**Supplied data:**

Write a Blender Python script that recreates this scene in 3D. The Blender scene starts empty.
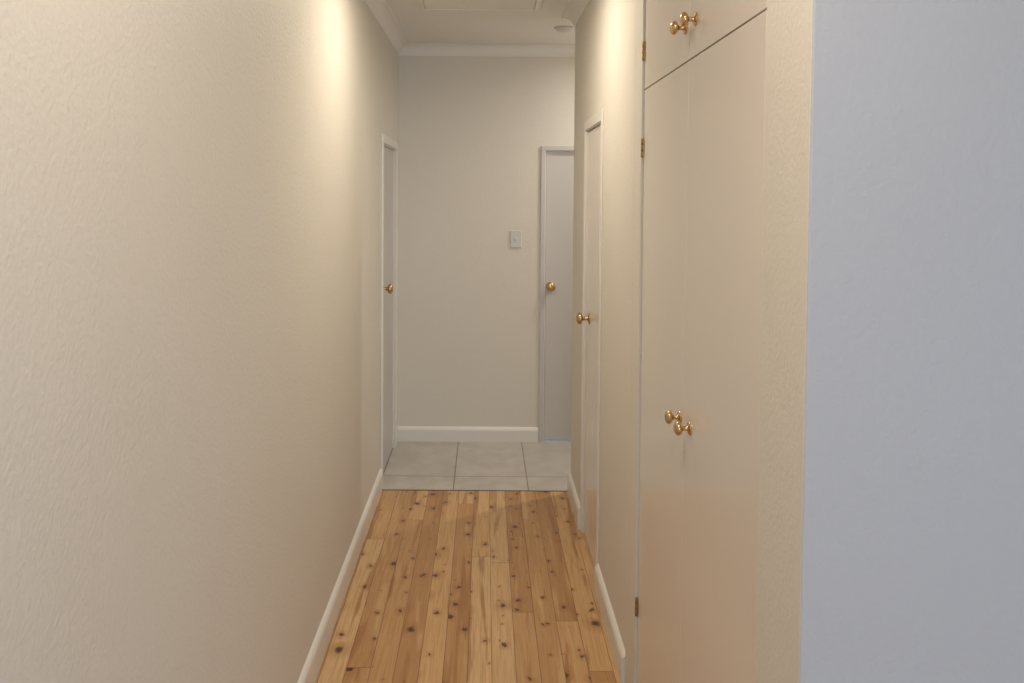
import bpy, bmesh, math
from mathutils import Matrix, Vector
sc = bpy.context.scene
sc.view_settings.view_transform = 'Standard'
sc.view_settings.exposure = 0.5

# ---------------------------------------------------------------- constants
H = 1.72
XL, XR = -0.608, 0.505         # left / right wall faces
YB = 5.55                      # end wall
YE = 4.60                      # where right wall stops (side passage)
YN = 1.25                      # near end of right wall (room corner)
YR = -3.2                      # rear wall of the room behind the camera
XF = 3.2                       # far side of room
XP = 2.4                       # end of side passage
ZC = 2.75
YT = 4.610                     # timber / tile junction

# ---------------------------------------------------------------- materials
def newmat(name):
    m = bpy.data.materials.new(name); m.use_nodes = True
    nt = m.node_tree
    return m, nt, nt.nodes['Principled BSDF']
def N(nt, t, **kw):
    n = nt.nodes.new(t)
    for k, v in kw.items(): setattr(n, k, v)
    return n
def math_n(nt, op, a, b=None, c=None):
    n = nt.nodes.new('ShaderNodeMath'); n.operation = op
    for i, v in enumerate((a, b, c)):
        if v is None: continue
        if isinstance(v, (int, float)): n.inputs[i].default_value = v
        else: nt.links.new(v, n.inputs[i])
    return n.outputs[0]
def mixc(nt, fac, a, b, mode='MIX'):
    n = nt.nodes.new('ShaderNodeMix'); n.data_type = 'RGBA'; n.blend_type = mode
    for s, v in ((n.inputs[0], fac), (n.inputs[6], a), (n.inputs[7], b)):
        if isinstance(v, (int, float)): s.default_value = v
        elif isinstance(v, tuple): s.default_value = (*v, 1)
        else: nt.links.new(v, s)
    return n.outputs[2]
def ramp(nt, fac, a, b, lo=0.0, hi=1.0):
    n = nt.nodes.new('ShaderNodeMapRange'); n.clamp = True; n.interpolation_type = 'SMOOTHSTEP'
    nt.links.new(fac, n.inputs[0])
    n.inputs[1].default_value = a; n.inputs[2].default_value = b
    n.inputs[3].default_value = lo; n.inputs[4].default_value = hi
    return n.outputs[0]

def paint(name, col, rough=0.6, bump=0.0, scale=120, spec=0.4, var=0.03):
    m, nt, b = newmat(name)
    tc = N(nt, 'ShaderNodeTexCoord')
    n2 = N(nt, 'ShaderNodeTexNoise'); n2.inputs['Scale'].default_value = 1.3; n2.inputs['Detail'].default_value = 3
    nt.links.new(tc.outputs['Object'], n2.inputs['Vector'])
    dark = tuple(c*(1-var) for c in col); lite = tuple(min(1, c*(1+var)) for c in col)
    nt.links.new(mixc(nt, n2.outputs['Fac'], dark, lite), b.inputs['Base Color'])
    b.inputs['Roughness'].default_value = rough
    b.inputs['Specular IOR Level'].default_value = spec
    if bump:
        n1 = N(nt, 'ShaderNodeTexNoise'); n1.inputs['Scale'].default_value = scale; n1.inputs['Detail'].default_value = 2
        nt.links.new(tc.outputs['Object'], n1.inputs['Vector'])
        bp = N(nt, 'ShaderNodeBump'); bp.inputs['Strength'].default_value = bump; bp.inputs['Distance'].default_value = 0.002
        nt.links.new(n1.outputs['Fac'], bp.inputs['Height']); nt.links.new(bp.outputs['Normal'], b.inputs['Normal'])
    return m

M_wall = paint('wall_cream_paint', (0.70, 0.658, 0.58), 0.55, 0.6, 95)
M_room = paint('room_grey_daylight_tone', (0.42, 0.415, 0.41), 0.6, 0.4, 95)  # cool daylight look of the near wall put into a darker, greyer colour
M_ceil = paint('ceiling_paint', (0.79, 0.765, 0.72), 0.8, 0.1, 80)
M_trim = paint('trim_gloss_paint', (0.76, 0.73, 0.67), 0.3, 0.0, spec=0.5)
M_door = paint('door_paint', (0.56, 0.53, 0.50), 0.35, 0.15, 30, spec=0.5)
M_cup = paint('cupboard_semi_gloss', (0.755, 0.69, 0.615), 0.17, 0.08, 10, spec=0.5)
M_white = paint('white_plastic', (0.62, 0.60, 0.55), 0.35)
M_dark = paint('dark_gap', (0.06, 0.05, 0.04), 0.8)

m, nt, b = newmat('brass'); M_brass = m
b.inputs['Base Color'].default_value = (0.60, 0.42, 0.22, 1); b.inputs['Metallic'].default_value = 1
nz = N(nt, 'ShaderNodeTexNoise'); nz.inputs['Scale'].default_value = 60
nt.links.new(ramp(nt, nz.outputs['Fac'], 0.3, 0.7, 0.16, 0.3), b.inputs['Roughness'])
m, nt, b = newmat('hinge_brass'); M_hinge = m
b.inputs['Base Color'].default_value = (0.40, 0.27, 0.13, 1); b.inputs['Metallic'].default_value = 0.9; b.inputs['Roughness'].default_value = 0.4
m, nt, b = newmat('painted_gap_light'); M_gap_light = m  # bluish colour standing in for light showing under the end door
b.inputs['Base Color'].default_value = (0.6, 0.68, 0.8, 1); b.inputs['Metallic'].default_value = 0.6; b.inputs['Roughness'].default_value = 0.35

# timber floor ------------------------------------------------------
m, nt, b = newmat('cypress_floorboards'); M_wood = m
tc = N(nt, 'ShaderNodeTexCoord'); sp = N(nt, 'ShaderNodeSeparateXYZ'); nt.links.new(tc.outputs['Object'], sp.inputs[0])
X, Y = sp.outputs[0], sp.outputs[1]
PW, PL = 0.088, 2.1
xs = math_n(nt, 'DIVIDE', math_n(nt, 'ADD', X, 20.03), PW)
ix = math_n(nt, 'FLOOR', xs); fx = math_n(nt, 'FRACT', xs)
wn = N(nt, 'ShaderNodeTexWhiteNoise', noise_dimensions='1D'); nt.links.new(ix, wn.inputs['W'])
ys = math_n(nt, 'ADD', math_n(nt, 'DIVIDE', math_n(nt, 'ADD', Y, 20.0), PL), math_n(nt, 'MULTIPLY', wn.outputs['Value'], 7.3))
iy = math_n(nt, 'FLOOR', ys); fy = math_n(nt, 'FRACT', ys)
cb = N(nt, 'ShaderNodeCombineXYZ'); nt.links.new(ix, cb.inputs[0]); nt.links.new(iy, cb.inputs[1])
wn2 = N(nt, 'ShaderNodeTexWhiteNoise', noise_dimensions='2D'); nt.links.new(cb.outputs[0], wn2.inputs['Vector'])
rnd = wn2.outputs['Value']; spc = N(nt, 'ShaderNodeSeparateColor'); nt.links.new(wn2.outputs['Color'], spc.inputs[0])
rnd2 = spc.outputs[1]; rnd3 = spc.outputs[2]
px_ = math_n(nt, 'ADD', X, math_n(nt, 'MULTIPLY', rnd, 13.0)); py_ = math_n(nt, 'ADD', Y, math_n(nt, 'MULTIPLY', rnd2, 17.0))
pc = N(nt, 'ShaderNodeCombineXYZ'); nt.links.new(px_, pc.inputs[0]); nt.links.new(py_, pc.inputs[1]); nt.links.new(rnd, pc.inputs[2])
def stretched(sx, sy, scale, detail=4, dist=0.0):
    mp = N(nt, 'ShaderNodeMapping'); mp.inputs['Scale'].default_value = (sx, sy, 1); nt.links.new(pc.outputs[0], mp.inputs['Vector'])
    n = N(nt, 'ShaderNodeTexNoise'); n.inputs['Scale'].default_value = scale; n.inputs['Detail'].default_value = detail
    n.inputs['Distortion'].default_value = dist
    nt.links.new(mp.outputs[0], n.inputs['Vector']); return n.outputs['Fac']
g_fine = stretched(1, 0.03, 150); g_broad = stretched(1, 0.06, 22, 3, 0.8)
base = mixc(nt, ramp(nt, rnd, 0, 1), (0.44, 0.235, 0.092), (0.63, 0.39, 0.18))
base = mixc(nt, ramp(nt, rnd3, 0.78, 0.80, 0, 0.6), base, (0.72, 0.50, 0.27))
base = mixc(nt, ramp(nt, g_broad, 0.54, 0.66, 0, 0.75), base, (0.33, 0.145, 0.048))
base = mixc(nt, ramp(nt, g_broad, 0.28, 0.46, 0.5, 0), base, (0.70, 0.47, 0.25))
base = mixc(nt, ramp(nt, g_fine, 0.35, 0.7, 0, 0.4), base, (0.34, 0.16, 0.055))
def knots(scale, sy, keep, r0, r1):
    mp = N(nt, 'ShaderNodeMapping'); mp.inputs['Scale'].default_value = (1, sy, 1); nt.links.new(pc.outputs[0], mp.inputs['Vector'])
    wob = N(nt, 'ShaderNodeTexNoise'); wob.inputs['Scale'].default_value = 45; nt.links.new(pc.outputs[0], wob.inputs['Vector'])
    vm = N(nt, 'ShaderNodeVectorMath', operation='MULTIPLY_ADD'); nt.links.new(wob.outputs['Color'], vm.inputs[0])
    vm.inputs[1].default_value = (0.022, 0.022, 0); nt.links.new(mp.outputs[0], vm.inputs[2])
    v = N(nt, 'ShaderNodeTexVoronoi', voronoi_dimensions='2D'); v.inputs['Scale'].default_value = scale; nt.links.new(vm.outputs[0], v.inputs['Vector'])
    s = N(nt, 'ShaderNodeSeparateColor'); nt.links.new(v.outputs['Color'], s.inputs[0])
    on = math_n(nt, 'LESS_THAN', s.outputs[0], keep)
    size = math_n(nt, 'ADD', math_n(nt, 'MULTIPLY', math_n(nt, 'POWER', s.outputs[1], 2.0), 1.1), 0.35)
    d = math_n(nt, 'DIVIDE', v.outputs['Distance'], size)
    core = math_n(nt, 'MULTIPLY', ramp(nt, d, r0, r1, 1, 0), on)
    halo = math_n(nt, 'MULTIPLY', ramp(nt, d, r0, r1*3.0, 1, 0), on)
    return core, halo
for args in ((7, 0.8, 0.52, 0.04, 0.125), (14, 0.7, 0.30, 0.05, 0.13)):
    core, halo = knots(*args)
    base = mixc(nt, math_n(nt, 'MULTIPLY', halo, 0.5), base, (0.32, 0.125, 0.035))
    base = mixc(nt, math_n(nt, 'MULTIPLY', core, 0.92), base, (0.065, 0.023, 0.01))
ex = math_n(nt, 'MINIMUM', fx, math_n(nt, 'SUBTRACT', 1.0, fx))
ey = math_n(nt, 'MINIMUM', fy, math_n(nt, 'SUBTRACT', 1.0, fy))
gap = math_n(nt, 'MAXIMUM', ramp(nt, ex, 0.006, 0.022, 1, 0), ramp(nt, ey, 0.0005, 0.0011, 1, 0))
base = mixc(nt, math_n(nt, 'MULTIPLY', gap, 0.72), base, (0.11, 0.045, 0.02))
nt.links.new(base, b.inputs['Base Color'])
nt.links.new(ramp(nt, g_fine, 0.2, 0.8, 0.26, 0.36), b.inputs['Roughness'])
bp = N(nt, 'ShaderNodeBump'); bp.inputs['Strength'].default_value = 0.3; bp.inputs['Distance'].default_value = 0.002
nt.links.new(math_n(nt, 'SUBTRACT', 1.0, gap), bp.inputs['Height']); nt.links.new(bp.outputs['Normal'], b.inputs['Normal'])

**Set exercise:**
From the top of the listing above, repeat each line exactly until you reach the line containing "timber / tile junction", and repeat that one too. Leave the pictures out.

**Response to the exercise:**
Write a Blender Python script that recreates this scene in 3D. The Blender scene starts empty.
import bpy, bmesh, math
from mathutils import Matrix, Vector
sc = bpy.context.scene
sc.view_settings.view_transform = 'Standard'
sc.view_settings.exposure = 0.5

# ---------------------------------------------------------------- constants
H = 1.72
XL, XR = -0.608, 0.505         # left / right wall faces
YB = 5.55                      # end wall
YE = 4.60                      # where right wall stops (side passage)
YN = 1.25                      # near end of right wall (room corner)
YR = -3.2                      # rear wall of the room behind the camera
XF = 3.2                       # far side of room
XP = 2.4                       # end of side passage
ZC = 2.75
YT = 4.610                     # timber / tile junction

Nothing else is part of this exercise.